Leave out the pictures and set down exactly the lines from the start of the listing through the one with "from mathutils.geometry import", both included.
═══ DATA
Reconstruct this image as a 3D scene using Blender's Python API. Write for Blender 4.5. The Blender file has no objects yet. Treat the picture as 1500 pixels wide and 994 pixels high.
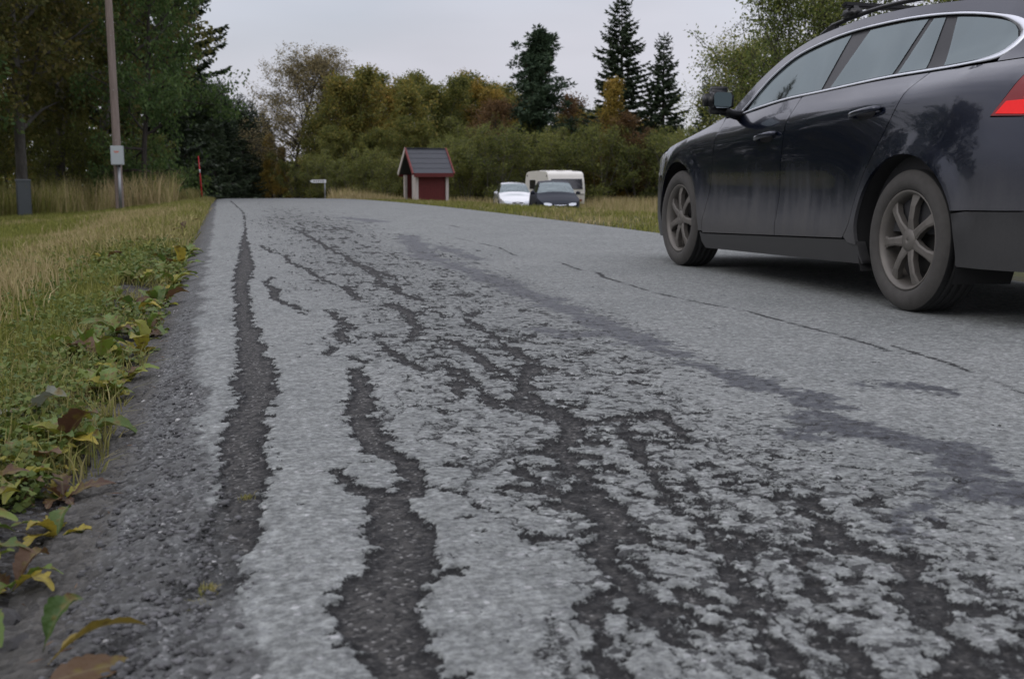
import bpy, bmesh, math, random
import numpy as np
from mathutils import Vector, Matrix
from mathutils.geometry import delaunay_2d_cdt

# ------------------------------------------------------------------ camera, sky, sun, exposure
SC = bpy.context.scene
COL = SC.collection
cam_d = bpy.data.cameras.new('camera')
cam_d.sensor_width = 36.0
cam_d.lens = 40.8
cam_d.clip_start = 0.05
cam_d.clip_end = 5000
cam_d.dof.use_dof = True
cam_d.dof.focus_distance = 4.2
cam_d.dof.aperture_fstop = 7.0
cam = bpy.data.objects.new('camera', cam_d)
COL.objects.link(cam)
CAM_H = 0.632
YAW, PITCH = math.radians(13.9), math.atan(243 / 1700.0)
cam.location = (0, 0, CAM_H)
cam.rotation_euler = (math.pi / 2 - PITCH, 0, -YAW)
SC.camera = cam

SUN_EL, SUN_AZ = math.radians(38), math.radians(250)      # azimuth clockwise from +Y: behind the left shoulder
W = bpy.data.worlds.new('World'); SC.world = W; W.use_nodes = True
nt = W.node_tree; nt.nodes.clear()
def wn(t, **k):
    n = nt.nodes.new(t)
    for a, b in k.items(): setattr(n, a, b)
    return n
wo = wn('ShaderNodeOutputWorld'); bg = wn('ShaderNodeBackground'); bg.inputs['Strength'].default_value = 0.1
sky = wn('ShaderNodeTexSky', sky_type='NISHITA', sun_disc=False)
sky.sun_elevation = SUN_EL; sky.sun_rotation = SUN_AZ
tc = wn('ShaderNodeTexCoord'); sep = wn('ShaderNodeSeparateXYZ')
nt.links.new(tc.outputs['Generated'], sep.inputs[0])
# overcast: an even cloud sheet that is brighter towards the zenith (CIE overcast sky), with soft cloud relief
mx = wn('ShaderNodeMath', operation='MAXIMUM'); mx.inputs[1].default_value = 0.0
nt.links.new(sep.outputs['Z'], mx.inputs[0])
ma = wn('ShaderNodeMath', operation='MULTIPLY_ADD'); ma.inputs[1].default_value = 2.0; ma.inputs[2].default_value = 1.0
nt.links.new(mx.outputs[0], ma.inputs[0])
mp = wn('ShaderNodeMapping'); mp.inputs['Scale'].default_value = (1.3, 1.3, 5.0); mp.inputs['Location'].default_value = (-3.092, 3.068, 3.385)
nt.links.new(tc.outputs['Generated'], mp.inputs[0])
no = wn('ShaderNodeTexNoise'); no.inputs['Scale'].default_value = 2.2; no.inputs['Detail'].default_value = 4
no.inputs['Roughness'].default_value = 0.45
nt.links.new(mp.outputs[0], no.inputs['Vector'])
rp = wn('ShaderNodeMapRange'); rp.inputs['From Min'].default_value = 0.3; rp.inputs['From Max'].default_value = 0.7
rp.inputs['To Min'].default_value = 0.92; rp.inputs['To Max'].default_value = 1.14
nt.links.new(no.outputs['Fac'], rp.inputs['Value'])
mm = wn('ShaderNodeMath', operation='MULTIPLY')
nt.links.new(ma.outputs[0], mm.inputs[0]); nt.links.new(rp.outputs[0], mm.inputs[1])
cc = wn('ShaderNodeVectorMath', operation='SCALE'); cc.inputs[0].default_value = (5.25, 5.22, 5.80)
nt.links.new(mm.outputs[0], cc.inputs['Scale'])
mixs = wn('ShaderNodeMix', data_type='RGBA')
mixs.inputs['Factor'].default_value = 0.12
nt.links.new(cc.outputs[0], mixs.inputs[6]); nt.links.new(sky.outputs[0], mixs.inputs[7])
# thinner cloud lets more blue through
rb = wn('ShaderNodeMapRange'); rb.inputs['From Min'].default_value = 0.42; rb.inputs['From Max'].default_value = 0.7
rb.inputs['To Min'].default_value = 0.05; rb.inputs['To Max'].default_value = 0.3
nb = wn('ShaderNodeTexNoise'); nb.inputs['Scale'].default_value = 1.6; nb.inputs['Detail'].default_value = 3
nt.links.new(mp.outputs[0], nb.inputs['Vector']); nt.links.new(nb.outputs['Fac'], rb.inputs['Value'])
nt.links.new(rb.outputs[0], mixs.inputs['Factor'])
nt.links.new(mixs.outputs[2], bg.inputs['Color']); nt.links.new(bg.outputs[0], wo.inputs[0])

sun_d = bpy.data.lights.new('sun', 'SUN'); sun_d.energy = 0.6; sun_d.angle = math.radians(30); sun_d.color = (1, 0.97, 0.93)
sun = bpy.data.objects.new('sun', sun_d); COL.objects.link(sun)
sun.rotation_euler = (math.pi / 2 - SUN_EL, 0, math.pi - SUN_AZ)
sun.location = (0, 0, 30)

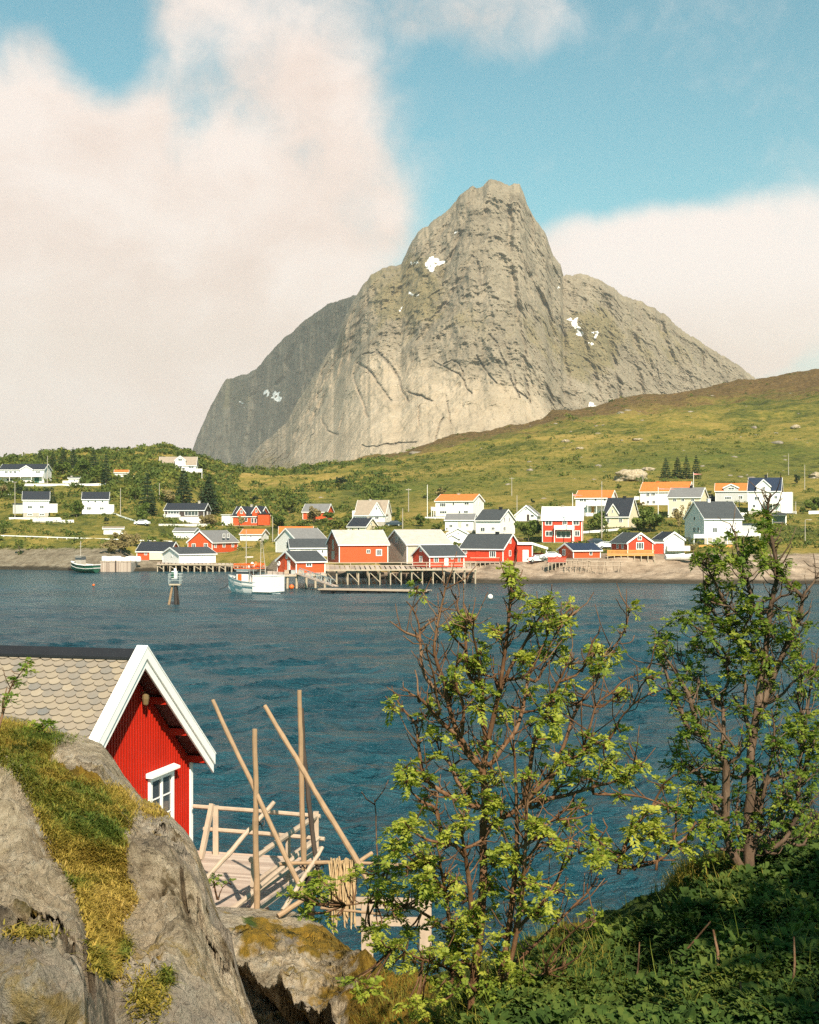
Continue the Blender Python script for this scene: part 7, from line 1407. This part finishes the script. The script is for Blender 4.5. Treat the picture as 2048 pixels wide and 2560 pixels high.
RT = [(20, [(880, 2180), (872, 1980), (870, 1800), (888, 1600), (882, 1450), (900, 1300), (930, 1100), (942, 1000), (968, 850), (982, 700), (1012, 500), (1040, 350), (1012, 180), (992, 60), (985, -30), (1002, -105)]),
 (15, [(850, 2110), (760, 1950), (735, 1800), (740, 1600), (740, 1480), (690, 1420), (650, 1400), (600, 1310), (530, 1280), (470, 1150), (420, 1050), (390, 950), (360, 830), (345, 700)]), (8, [(600, 1310), (550, 1180), (520, 1080), (450, 950), (385, 850), (370, 780)]), (7, [(725, 1320), (720, 1150), (640, 1080), (570, 980), (490, 900), (440, 830)]), (5, [(690, 1130), (760, 960), (700, 850), (610, 800), (530, 780)]), (5, [(740, 1480), (820, 1420), (770, 1360), (680, 1250), (590, 1210)]),
 (14, [(935, 1160), (1000, 1000), (1060, 860), (1130, 700), (1172, 600), (1190, 500), (1240, 430), (1300, 330)]), (7, [(1190, 500), (1110, 420), (1050, 330), (1000, 300), (940, 310)]), (10, [(905, 560), (880, 450), (845, 370), (818, 320), (795, 150), (760, 70)]), (6, [(860, 420), (830, 350), (850, 200), (870, 120)]), (5, [(1010, 530), (1060, 500), (1115, 480), (1130, 440)]), (7, [(965, 880), (880, 780), (790, 740), (700, 640), (640, 540), (600, 520)]), (6, [(760, 720), (740, 560), (680, 430), (640, 350), (600, 290)]), (5, [(760, 880), (680, 760), (560, 680), (480, 620)]), (5, [(860, 640), (760, 560), (640, 520)]),
 (12, [(900, 1760), (960, 1600), (1080, 1540), (1190, 1520), (1284, 1510)]), (12, [(900, 2000), (1050, 1900), (1180, 1760), (1290, 1650)]), (10, [(960, 1990), (1100, 1900), (1150, 1750), (1160, 1600), (1200, 1530)]), (8, [(1150, 1760), (1172, 1500), (1180, 1200), (1160, 1100), (1178, 900), (1172, 700)]), (8, [(1180, 1600), (1220, 1400), (1284, 1250), (1330, 1100)]), (7, [(1190, 1400), (1240, 1000), (1275, 800)]), (7, [(1050, 1900), (1180, 1960), (1260, 1800), (1330, 1700)]),
 (6, [(880, 1500), (815, 1560), (770, 1540), (700, 1500), (590, 1500), (520, 1540)]), (6, [(740, 1800), (660, 1700), (600, 1560), (520, 1480), (430, 1480)]), (5, [(740, 1680), (640, 1660), (550, 1700)]), (6, [(900, 1300), (850, 1180), (850, 1000), (840, 900)]), (5, [(850, 1180), (800, 1120), (770, 1060)]), (5, [(980, 1120), (1060, 1080), (1130, 1000), (1180, 960)]), (7, [(880, 2050), (930, 1850), (950, 1700), (990, 1500), (1020, 1300), (1000, 1150)]), (6, [(860, 2000), (800, 1850), (810, 1700), (830, 1550)]), (6, [(830, 1980), (700, 1980), (640, 1900), (600, 1830)]), (6, [(930, 1900), (1000, 1850), (1060, 1760), (1080, 1600), (1010, 1330)]), (5, [(1180, 1760), (1240, 1900), (1300, 1880)])]
CLR = [(770, 280), (620, 270), (600, 290), (660, 310), (690, 330), (920, 180), (1060, 290), (960, 270), (630, 430), (610, 470), (650, 490), (730, 450), (830, 500), (470, 610), (500, 640), (530, 630), (620, 570), (600, 600), (620, 690), (650, 700), (760, 620), (850, 560), (840, 600), (940, 600), (900, 660), (870, 700), (990, 690), (960, 720), (1060, 640), (1110, 640), (560, 790), (540, 800), (650, 830), (740, 840), (820, 790), (850, 840), (880, 820), (900, 770), (940, 840), (1040, 790), (1100, 760), (1070, 740), (440, 810), (520, 980), (490, 970), (500, 910), (600, 930), (760, 960), (810, 970), (950, 930), (1000, 1040), (980, 1030), (1150, 890), (1090, 900), (1180, 960), (560, 1050), (690, 1090), (1100, 1260), (1150, 1280), (1130, 1180), (1000, 1330), (1220, 1180), (610, 1270), (430, 1370), (490, 1340), (470, 1480), (440, 1500), (520, 1500), (620, 1500), (650, 1560), (700, 1500), (690, 1410), (800, 1340), (640, 1620), (530, 1670), (670, 1720), (510, 1780), (490, 1760), (600, 1820), (660, 1850), (830, 1680), (850, 1780), (960, 1760), (1040, 1760), (1080, 1690), (1190, 1780), (1260, 1800), (1190, 1060), (1270, 1000), (760, 760), (790, 700), (720, 680), (990, 620), (1040, 560), (950, 500), (830, 270), (1000, 140), (980, 20), (1240, 640), (1270, 900), (1240, 1350), (1200, 1640), (1120, 1500), (900, 1500), (780, 1500), (580, 1580), (740, 1900), (930, 1640), (1050, 1400), (1080, 1120)]
bush('rowan_tree', 'leafy rowan tree with thick trunks at the right edge, taller than the middle bush', RT, [CCv(*p) for p in CLR], 9.6, CCv, 'bark_grey', 'rowan_dark', 8, .7, csize=.074, cscale=24, sub=(2, 4), shoots=620, shoot_len=.9, shoot_leaf=.2, twig_n=2.2)
SB = [(8, [(110, 2120), (135, 1990), (200, 1850), (290, 1750), (345, 1650), (380, 1590), (450, 1540)]), (5, [(140, 1990), (220, 1930), (300, 1900), (370, 1890)]), (4, [(280, 1760), (330, 1700), (400, 1720)]), (5, [(330, 2100), (340, 2000), (360, 1900), (330, 1850), (320, 1960)]), (5, [(200, 2080), (330, 2050), (420, 1960), (440, 1850), (445, 1720), (460, 1700)]), (4, [(440, 1950), (520, 1890), (560, 1820)]), (4, [(200, 2100), (230, 2060), (300, 2050), (440, 2040)])]
bush('rowan_sapling', 'small rowan shrub growing on the bank between the big bush and the right tree', SB, [CCv(*p) for p in ((190, 1890), (180, 1860), (290, 1870), (300, 1850), (270, 1720), (290, 1740), (360, 1920), (370, 1600), (340, 1900), (490, 1990), (520, 1960), (20, 1980), (60, 2040), (140, 2070), (100, 2000), (410, 1740), (560, 1830), (250, 2020))], 8.8, CCv, 'bark', 'rowan', 15, .3, csize=.09, cscale=24)
CK = lambda x, y: (x/2.782, 1600+y/2.782)          # enlarged view of the knoll
bush('rowan_sapling', 'knee-high rowan seedling rooted in the turf of the left rock knoll', [(5, [(285, 925), (275, 860), (270, 760), (268, 690), (262, 630), (300, 580)]), (4, [(290, 920), (300, 860), (320, 780), (345, 720)]), (3, [(268, 700), (230, 650), (200, 610)]), (3, [(268, 650), (300, 620), (350, 590)]), (3, [(280, 800), (290, 740), (300, 690)])],
     [CK(*p) for p in ((210, 630), (230, 600), (260, 600), (300, 580), (330, 570), (350, 590), (250, 650), (330, 760), (340, 720), (310, 780), (200, 650), (350, 690))], 13.2, CK, 'bark', 'rowan_dark', 21, .1, csize=.085, cscale=11, sub=(1, 3), twig_n=.6)
bush('rowan_sapling', 'slender leafy twig leaning in from the left edge before the slate roof', [(6, [(-20, 640), (5, 560), (30, 470), (60, 370), (85, 310), (140, 240), (200, 160)]), (4, [(20, 500), (20, 430), (50, 330)])], [CK(*p) for p in ((195, 160), (150, 210), (110, 300), (90, 280), (60, 400), (40, 420), (130, 300), (180, 200))], 11.5, CK, 'bark', 'rowan_dark', 23, .05, csize=.075, cscale=9, sub=(1, 2), twig_n=.6)
bush('rowan_sapling', 'tiny leafy sprig at the edge of the rock in front of the timber deck', [(3, [(285, 1480), (300, 1420), (350, 1370)]), (3, [(280, 1480), (262, 1400), (255, 1340)])], [C3(*p) for p in ((265, 1335), (255, 1390), (360, 1365), (250, 1360))], 12.3, C3, 'bark', 'rowan_dark', 27, .03, csize=.075, cscale=6, sub=(1, 2), twig_n=.3)
bush('bare_sapling', 'bare straight twig standing up left of the big rowan bush', [(4, [(1375, 1400), (1365, 1290), (1355, 1150), (1348, 1000), (1345, 860), (1340, 810)])], [C3(*p) for p in ((1390, 1215), (1400, 1225))], 8.2, C3, 'bark', 'rowan', 31, .02, csize=.07, cscale=10, sub=(1, 2), twig_n=.8)

# ---------------------------------------------------------------- undergrowth on the bank
def undergrowth():
    rng = np.random.default_rng(17); V_, F_, T_ = [], [], []; k = 0; BP = dd((1040, 2060), (1110, 2010), (1200, 1985), (1340, 1945), (1420, 1890), (1480, 1850), (1560, 1800), (1650, 1765), (1800, 1720), (1800, 2260), (1000, 2260))
    us, vs = scatter_mask(BP, 46000, rng)
    us = np.concatenate([us, rng.uniform(980, 2060, 1600)]); vs = np.concatenate([vs, rng.uniform(2540, 2800, 1600)])
    dens = fbm(us*.006, vs*.012, 4.0, 4)
    for u, v, dn in zip(us, vs, dens):
        r = fhit(u, v, BR)
        if r is None or r[0].y > 14: continue
        if dn < -.35 and rng.random() < .7: continue
        p = np.array(r[0]); big = rng.random() < .25; nl = rng.integers(4, 8); tone = np.clip(.5+.3*dn+rng.normal(0, .12), 0, 1); S = (.085 if big else .045)*rng.uniform(.7, 1.35)*min(1.35, .55+p[1]/12)
        for i in range(nl):
            a = rng.random()*6.283; el_ = rng.uniform(.35, 1.2); d = np.array([math.cos(a)*math.cos(el_), math.sin(a)*math.cos(el_), math.sin(el_)]); side = np.array([-math.sin(a), math.cos(a), 0]); L = S*rng.uniform(.6, 1.2); w = L*rng.uniform(.09, .17)
            c0, c1, c2, c3 = p, p+d*L*.45, p+d*L*.8-np.array([0, 0, L*.08]), p+d*L*1.0-np.array([0, 0, L*.3])
            V_ += [c0, c1-side*w, c1+side*w, c2-side*w*.8, c2+side*w*.8, c3]; F_ += [(k, k+2, k+1, k+1), (k+1, k+2, k+4, k+3), (k+3, k+4, k+5, k+5)]; T_ += [tone+rng.normal(0, .06)]*3; k += 6
    F2 = [f if f[2] != f[3] else f[:3] for f in F_]
    o = mesh_obj('undergrowth', V_, F2, M['under'], attrs={'tint': ('FACE', np.clip(T_, 0, 1))}); tag(o, 'dense dark green leafy undergrowth on the shaded bank', 'undergrowth', kind='stuff')
    # grass among it and along the edge of the bank
    us2 = np.concatenate([rng.uniform(1180, 2060, 2600), rng.normal(1440*DV, 60, 2500), rng.normal(1180*DV, 90, 2500), rng.uniform(900, 1250, 1500)]); vs2 = np.concatenate([rng.uniform(2060, 2560, 2600), rng.normal(1840*DV, 26, 2500), rng.normal(2020*DV, 60, 2500), rng.uniform(2400, 2600, 1500)])
    pts, nor, tn = [], [], []
    for i, (u, v) in enumerate(zip(us2, vs2)):
        r = fhit(u, v, BR)
        if r is None or r[0].y > 15: continue
        pts.append(r[0]); nor.append(r[1]*.4+Vector((0, 0, .8))); tn.append(np.clip((.16 if i < 2600 else .42 if i < 5100 else .28)+rng.normal(0, .1), 0, 1))
    n = len(pts); v, f, t = blades(np.array(pts), np.array(nor), rng.gamma(5, .024, n), rng.uniform(.002, .004, n), rng.uniform(.2, 1.0, n), np.array(tn), rng)
    o = mesh_obj('bank_grass', v, f, M['grass'], attrs={'tint': ('FACE', t)}); tag(o, 'green and yellow grass along the edge of the shaded bank', 'grass', kind='stuff')
undergrowth()
CD = lambda x, y: (1300+x/2.306, 2000+y/2.306)
def stalks():
    for i, (a, b, r, lab) in enumerate(((( 700, 1165), (1100, 700), .007, 'long reddish stalk leaning across the undergrowth'), ((1145, 1030), (1115, 750), .009, 'pale upright broken stalk in the undergrowth, right of the leaning red one'), ((1275, 1255), (1272, 1055), .009, 'short pale broken stalk at the bottom right'), ((1565, 1110), (1580, 790), .007, 'thin brown stalk nearest the right edge'), ((1100, 1000), (1090, 910), .008, 'short red stalk beside the pale upright one'), ((395, 1180), (390, 1085), .008, 'short orange stalk in the lower middle undergrowth'), ((655, 1100), (690, 820), .006, 'thin dark red stalk left of the leaning one'), ((870, 1025), (985, 925), .007, 'side stalk branching under the leaning red one'), ((1545, 500), (1540, 425), .007, 'short orange stalk below the right tree'))):
        h_ = fhit(*CD(*a)); y = h_[0].y if h_ else 6; p, q = P(*CD(*a), y), P(*CD(*b), y+.15); m = MB(); m.tube([Vector((0, 0, -.06)), (q-p)*.5+Vector((.01, 0, .008)), q-p], [r, r*.85, r*.6], 6); o = m.build('dead_stalk', M['bark'], smooth=True); o.location = p; tag(o, lab, 'stalk')
stalks()
# ---------------------------------------------------------------- trees on the slope behind the viewpoint: their shade falls on the bank at lower right
for x, y, h, w, lab in ((5.4, -2.6, 11.0, 4.2, 'tallest leafy tree behind the viewpoint'), (4.4, 2.2, 6.2, 3.2, 'leafy tree just outside the right edge of the view'), (7.6, -.5, 10.0, 4.6, 'broad leafy tree standing off to the right behind the viewpoint'), (6.2, 4.6, 6.0, 3.6, 'bushy tree on the bank to the right, outside the view')):
    tree('tree', 'broadleaf_tree', Vector((x, y, 8.8)), h, w, 'broadleaf', lab, group='trees beside the viewpoint', n=2300, leaf=.14, bark='bark')

# ================================================================ the air
def haze():
    m = bpy.data.materials.new('thin_sea_haze'); m.use_nodes = True; t = NT(m.node_tree); t.n.clear(); o = t.new('ShaderNodeOutputMaterial'); v = t.new('ShaderNodeVolumePrincipled')
    v.inputs['Color'].default_value = (1.0, .94, .87, 1); v.inputs['Density'].default_value = .00006; v.inputs['Anisotropy'].default_value = .1; t.l.new(v.outputs[0], o.inputs['Volume'])
    b = MB(); b.box(-5200, 5200, -300, 9200, -9, 1250); x = b.build('haze', m); tag(x, 'thin pale haze in the air over the inlet', 'haze', kind='stuff')
haze()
══════
● EXERCISE RESPONSE:
Reconstruct this image as a 3D scene using Blender's Python API. Write for Blender 4.5. The Blender file has no objects yet. Treat the picture as 1500 pixels wide and 994 pixels high.
import bpy, bmesh, math, random
import numpy as np
from mathutils import Vector, Matrix
from mathutils.geometry import delaunay_2d_cdt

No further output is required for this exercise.